In the listing below, find the line with "COL = scn.collection", then repeat exactly every line from the top through that one.

_Information supplied:_
================

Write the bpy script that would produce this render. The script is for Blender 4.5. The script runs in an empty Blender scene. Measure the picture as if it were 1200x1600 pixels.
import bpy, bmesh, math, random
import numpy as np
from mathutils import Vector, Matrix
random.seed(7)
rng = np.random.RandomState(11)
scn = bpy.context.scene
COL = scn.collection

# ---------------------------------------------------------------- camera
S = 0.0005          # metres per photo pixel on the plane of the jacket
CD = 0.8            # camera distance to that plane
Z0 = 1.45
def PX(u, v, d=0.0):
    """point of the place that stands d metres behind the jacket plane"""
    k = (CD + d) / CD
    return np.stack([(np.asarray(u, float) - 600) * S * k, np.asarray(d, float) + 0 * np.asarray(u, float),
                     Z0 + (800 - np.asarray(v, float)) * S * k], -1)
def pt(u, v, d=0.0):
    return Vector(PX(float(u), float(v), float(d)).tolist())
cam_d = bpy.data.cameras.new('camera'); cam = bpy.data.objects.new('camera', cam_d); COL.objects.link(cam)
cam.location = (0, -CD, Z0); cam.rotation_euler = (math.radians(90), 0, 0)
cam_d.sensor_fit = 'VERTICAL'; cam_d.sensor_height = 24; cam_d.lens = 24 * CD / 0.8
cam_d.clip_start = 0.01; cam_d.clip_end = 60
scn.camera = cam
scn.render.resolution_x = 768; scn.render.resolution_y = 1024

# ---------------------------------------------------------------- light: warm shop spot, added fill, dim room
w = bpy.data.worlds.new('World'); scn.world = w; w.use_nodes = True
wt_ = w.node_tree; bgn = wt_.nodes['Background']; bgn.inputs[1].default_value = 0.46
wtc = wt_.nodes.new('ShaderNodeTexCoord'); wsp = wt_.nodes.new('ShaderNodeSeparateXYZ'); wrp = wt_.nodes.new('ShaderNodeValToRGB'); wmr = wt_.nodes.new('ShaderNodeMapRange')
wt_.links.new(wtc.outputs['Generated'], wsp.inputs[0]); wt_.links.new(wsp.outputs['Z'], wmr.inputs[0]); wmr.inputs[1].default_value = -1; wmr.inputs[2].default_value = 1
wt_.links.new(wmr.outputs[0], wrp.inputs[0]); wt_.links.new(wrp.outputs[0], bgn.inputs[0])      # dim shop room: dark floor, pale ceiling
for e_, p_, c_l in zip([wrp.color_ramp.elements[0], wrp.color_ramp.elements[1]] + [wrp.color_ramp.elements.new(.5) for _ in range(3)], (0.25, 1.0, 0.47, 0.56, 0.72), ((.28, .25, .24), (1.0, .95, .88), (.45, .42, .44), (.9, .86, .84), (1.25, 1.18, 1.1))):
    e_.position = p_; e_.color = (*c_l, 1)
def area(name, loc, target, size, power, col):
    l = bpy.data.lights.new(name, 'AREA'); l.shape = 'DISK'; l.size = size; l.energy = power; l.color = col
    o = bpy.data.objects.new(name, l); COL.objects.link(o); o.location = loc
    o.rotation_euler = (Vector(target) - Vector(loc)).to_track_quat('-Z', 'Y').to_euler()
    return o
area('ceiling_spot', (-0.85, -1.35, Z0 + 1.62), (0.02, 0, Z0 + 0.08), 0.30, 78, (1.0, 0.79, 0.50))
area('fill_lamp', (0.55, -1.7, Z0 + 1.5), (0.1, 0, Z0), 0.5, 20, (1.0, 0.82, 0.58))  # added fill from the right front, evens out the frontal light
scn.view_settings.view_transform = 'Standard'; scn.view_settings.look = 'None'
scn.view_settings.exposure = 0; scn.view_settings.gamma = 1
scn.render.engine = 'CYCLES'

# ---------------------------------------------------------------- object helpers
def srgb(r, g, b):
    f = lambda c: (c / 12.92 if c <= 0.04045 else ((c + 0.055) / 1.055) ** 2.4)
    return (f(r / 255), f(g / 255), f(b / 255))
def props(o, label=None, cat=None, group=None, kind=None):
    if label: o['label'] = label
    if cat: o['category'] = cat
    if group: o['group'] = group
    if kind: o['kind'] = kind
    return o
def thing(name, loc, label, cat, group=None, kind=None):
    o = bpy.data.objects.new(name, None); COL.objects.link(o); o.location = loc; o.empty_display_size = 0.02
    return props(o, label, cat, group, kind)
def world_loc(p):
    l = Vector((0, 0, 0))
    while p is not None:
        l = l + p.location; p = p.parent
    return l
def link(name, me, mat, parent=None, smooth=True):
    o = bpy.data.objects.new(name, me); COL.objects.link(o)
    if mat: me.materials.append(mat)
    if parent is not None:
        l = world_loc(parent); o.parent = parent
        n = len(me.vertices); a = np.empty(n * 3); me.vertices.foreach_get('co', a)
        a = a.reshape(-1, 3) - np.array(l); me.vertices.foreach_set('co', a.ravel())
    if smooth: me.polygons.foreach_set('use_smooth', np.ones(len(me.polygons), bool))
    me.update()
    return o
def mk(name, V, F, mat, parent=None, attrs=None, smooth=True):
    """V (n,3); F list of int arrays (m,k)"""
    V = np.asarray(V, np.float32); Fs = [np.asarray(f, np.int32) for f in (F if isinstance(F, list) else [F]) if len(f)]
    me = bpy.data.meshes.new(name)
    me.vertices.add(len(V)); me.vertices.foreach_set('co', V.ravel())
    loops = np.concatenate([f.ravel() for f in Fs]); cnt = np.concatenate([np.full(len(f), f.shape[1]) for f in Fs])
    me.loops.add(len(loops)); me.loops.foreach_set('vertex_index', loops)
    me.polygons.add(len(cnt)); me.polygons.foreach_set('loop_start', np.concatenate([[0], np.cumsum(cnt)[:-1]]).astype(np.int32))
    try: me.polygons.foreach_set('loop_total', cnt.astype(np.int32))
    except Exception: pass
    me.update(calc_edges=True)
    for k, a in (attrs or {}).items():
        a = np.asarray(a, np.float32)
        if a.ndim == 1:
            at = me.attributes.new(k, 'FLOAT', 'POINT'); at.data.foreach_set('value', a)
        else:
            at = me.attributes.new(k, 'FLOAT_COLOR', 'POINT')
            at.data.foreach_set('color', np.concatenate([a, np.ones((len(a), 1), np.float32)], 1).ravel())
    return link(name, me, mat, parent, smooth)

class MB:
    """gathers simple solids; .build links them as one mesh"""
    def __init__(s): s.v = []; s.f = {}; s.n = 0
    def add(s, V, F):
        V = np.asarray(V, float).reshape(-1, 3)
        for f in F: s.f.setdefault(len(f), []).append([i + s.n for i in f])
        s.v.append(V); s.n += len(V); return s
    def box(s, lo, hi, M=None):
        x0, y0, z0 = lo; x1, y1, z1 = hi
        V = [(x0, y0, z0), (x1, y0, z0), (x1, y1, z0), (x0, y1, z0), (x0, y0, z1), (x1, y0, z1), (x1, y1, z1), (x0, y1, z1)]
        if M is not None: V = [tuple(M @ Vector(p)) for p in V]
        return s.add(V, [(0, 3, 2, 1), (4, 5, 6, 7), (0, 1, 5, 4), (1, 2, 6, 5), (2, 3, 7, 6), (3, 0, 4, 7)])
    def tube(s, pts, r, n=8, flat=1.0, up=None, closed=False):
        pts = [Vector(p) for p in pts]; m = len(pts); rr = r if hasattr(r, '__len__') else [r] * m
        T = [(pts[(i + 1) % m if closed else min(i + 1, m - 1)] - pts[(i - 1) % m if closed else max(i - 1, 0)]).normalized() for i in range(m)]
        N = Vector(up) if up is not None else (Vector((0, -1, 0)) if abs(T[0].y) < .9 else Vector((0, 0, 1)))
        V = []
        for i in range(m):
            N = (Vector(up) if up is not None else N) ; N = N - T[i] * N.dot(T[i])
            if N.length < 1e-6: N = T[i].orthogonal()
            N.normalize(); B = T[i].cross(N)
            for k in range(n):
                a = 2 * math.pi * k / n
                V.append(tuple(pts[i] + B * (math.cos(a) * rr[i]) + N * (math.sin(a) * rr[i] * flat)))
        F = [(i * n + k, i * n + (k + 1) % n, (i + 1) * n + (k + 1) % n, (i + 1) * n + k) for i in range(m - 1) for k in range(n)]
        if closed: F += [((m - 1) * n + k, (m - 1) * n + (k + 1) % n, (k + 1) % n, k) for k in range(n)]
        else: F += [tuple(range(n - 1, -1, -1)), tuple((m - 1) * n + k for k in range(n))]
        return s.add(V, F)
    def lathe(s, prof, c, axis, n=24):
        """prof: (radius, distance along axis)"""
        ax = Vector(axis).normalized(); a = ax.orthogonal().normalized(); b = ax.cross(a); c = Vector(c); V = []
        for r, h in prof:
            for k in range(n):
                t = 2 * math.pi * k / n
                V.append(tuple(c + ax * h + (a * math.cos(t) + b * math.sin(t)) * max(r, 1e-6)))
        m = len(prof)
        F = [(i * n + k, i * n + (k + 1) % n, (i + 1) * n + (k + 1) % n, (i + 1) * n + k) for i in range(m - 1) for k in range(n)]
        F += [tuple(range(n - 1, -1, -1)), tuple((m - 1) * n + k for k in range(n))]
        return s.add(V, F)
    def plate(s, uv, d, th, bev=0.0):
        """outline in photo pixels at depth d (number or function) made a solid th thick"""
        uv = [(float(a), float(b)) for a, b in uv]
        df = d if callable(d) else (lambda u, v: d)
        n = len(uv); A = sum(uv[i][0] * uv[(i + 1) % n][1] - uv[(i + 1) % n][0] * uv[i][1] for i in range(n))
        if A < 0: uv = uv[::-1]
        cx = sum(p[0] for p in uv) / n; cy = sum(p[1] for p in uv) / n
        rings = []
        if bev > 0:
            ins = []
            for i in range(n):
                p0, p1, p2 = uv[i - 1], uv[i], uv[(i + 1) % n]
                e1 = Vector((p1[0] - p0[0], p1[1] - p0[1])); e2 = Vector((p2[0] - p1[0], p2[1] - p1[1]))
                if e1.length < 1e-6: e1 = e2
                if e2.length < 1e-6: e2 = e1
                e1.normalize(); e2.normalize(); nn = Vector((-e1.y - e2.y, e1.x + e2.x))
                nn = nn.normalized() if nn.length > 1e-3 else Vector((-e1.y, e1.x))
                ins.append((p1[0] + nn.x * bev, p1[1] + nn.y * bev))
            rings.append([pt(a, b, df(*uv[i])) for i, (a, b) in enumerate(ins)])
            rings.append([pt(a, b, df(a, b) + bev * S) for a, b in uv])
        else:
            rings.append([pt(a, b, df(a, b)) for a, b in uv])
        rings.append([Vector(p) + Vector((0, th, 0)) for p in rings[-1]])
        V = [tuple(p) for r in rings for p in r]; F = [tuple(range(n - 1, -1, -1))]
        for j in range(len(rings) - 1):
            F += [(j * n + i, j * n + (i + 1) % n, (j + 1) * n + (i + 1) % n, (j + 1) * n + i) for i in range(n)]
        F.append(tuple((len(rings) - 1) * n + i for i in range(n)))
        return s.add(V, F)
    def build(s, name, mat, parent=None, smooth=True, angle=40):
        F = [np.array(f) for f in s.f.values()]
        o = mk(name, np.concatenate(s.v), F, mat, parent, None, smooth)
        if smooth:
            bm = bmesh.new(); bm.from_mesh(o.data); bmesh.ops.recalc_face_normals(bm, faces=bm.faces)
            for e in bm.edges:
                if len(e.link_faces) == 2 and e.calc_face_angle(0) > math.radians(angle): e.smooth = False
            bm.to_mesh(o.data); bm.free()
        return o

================

_Finished answer:_
Write the bpy script that would produce this render. The script is for Blender 4.5. The script runs in an empty Blender scene. Measure the picture as if it were 1200x1600 pixels.
import bpy, bmesh, math, random
import numpy as np
from mathutils import Vector, Matrix
random.seed(7)
rng = np.random.RandomState(11)
scn = bpy.context.scene
COL = scn.collection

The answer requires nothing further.